En consecuencia, he tenido que darme cuenta de que no importa tanto como me huela a mí mismo, sino de qué fragancia perciben las personas que me rodean. Y me he preguntado cómo es posible que los cristianos nos veamos interpelados por Gandhi siendo, como somos, seguidores de Jesús de Nazaret, no quedándome otra que volver a mi Biblia para darme cuenta de que en la misma página donde conservo la tarjeta de Almudena, aparece esta frase del Maestro: «No hay árbol bueno que dé fruto malo, ni árbol malo que dé fruto bueno. Cada árbol se conoce por sus frutos». (Cf Lc 6, 43-44)
Fragancia y fruto son dos maneras de hablar de coherencia, dos formas de definir el acuerdo que debe existir entre nuestras palabras y nuestras obras. La diferencia, nada insignificante entre ambas, es que Jesús pronunció la suya dos mil años antes que Gandhi. Además, los olores son efímeros, pero las obras permanecen. Sin pensarlo me quedo con la frase evangélica. Y tengo que reconocer que esta frase del Maestro me ha servido para analizar muchas situaciones cotidianas. Ha sido mi termómetro tanto, en lo particular, como en los momentos más comunitarios, en los que descubres el «fruto» mostrado.
Hoy, en nuestra cotidianidad, lo cristiano está pasado de moda y, sinceramente, creo que gran parte de la culpa la tenemos nosotros mismos porque predicamos mucho, pero damos pocos ejemplos.
Tendríamos que volver a leer el Evangelio más despacio y recordar cuando Jesús dice: «Obedecedles y haced lo que os digan, pero no imitéis su ejemplo, porque no hacen lo que dicen» (Cf Mt 23, 3). Si no me equivoco estas palabras las escuchan los apóstoles, hoy obispos. Y es verdad que ellos tienen la misión de trasladárnoslas a nosotros -simples fieles- pero no tienen que olvidar que son los primeros, la cabeza, y esta está para regir a los miembros del cuerpo. Es en este momento, cuando me acuerdo del Evangelio de Juan narrando la institución de la Eucaristía: «Entonces Jesús, sabiendo que el Padre le había entregado todo, y que de Dios había venido y a Dios volvía se levantó de la mesa, se quitó el manto, tomó una toalla y se la ciñó a la cintura. Después echó agua en una palangana y comenzó a lavar los pies de los discípulos y a secárselos con la toalla que llevaba a la cintura». (Cf Jn 13, 3-5) La cabeza tiene que regir, sí, pero sirviendo a todos, lavando los pies si fuera necesario a cada uno de los fieles cristianos.

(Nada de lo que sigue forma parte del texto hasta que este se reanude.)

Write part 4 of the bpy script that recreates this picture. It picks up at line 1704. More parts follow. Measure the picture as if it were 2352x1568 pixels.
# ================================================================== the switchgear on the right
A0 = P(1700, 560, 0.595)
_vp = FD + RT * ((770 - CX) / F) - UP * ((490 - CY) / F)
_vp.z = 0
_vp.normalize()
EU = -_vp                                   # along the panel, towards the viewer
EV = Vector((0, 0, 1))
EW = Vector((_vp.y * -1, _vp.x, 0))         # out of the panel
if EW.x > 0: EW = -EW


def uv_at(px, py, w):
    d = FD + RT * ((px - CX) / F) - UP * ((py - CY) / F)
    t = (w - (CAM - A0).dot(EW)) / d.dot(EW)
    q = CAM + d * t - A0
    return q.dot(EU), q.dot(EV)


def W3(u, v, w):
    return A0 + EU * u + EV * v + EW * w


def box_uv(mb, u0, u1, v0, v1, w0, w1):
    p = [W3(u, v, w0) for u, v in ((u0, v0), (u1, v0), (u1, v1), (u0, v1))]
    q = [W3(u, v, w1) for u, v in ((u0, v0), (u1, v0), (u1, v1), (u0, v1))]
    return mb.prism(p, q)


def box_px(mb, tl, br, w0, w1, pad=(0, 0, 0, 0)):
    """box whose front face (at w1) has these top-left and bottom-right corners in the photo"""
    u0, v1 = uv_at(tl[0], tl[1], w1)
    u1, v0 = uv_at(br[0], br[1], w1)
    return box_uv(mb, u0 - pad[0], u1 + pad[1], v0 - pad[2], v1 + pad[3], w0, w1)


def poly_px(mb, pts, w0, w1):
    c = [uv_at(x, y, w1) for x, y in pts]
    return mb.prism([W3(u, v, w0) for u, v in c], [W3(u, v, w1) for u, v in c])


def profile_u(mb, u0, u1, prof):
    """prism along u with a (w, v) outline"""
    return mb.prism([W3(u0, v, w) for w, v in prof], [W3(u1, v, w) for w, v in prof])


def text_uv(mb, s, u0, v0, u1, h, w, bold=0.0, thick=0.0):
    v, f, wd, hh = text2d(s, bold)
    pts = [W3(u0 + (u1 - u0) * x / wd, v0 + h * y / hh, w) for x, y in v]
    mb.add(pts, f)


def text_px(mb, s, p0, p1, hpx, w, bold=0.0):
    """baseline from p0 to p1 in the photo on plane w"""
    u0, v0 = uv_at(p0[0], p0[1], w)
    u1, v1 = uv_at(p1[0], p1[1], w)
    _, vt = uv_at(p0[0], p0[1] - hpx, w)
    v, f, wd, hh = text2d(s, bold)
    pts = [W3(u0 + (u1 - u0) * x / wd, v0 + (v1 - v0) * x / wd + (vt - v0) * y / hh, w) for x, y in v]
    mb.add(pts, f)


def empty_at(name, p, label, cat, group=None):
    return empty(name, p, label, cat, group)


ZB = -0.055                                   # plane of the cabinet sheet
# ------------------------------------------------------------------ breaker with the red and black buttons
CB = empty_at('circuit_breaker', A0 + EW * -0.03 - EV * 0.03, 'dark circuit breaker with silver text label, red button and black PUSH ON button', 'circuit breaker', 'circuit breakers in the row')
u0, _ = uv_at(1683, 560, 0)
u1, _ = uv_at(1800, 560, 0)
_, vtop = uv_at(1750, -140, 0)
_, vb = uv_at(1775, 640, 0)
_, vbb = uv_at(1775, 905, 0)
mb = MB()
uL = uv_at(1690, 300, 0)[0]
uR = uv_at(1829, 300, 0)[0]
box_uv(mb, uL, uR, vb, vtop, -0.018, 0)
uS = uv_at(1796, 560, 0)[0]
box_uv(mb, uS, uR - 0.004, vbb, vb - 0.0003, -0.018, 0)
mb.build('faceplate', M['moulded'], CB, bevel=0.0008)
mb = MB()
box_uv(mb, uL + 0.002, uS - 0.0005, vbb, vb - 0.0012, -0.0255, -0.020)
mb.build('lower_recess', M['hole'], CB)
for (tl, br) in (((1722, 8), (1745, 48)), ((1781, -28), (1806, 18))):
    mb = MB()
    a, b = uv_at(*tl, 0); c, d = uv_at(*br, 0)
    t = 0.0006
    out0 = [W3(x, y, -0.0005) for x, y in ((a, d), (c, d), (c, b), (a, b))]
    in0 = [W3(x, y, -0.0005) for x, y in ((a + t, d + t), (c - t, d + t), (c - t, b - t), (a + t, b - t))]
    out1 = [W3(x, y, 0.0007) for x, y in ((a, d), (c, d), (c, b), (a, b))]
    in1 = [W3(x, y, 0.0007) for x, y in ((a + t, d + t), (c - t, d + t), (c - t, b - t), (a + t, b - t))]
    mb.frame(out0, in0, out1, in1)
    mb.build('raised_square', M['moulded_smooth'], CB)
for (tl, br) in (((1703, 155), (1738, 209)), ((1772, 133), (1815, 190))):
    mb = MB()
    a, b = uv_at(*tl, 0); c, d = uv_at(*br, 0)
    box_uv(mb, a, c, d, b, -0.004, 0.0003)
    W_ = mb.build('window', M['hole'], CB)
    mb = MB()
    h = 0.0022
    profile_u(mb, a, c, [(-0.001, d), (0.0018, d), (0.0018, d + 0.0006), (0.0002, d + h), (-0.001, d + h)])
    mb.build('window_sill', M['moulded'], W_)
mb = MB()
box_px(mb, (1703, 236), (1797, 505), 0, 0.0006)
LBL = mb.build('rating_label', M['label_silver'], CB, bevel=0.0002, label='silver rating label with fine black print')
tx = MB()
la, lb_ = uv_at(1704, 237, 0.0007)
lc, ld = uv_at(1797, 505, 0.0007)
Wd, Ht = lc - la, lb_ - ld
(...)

Después de esto, los apóstoles predicaban hasta hacer horas extras, y el resultado fue el nacimiento de las primeras comunidades cristianas. La predicación de los apóstoles se realizaba en un ambiente hostil. A los judíos, especialmente a los dirigentes, no les hacía ninguna gracia que los suyos se pasaran al nuevo equipo. Pero la predicación apostólica iba acompañada con el ejemplo, incluida la persecución y la cárcel, que aceptaban con gusto. El libro de los Hechos nos da algunos ejemplos de ello: «Alababan a Dios y se ganaban el favor de todos» (Cf Hch 2, 47) y más adelante: «Todos gozaban de gran estima» (Cf Hch 4, 33).
De esta manera, el cristianismo se abrió paso entre el judaísmo y el Imperio Romano y en poco más de tres siglos hasta el emperador se convirtió; la nueva religión quedó afianzada y se extendió por todo el mundo.
Hoy nos ocurre todo lo contrario. Parecemos avergonzados de ser lo que somos y si tenemos que decir que vamos a misa lo hacemos en voz baja. Invitamos al bautizo o la primera comunión solo a los más cercanos, porque pensamos que van a decir que estamos chapados a la antigua y que eso ya no se lleva. Pues así no vamos a ninguna parte. Ser cristiano es, entre otras muchas cosas, una gozada. Y así tenemos que vivirlo, de manera gozosa, de forma que cuantos nos vean nos pregunten: ¿y tú por qué estás siempre tan alegre?, ¿de dónde te viene esa sonrisa? Y podamos contestar como aquel gitanillo que a esa pregunta que le hizo un cura de Triana respondió: «Padre, estoy contento porque el Chuchi es mi amigo». Amén.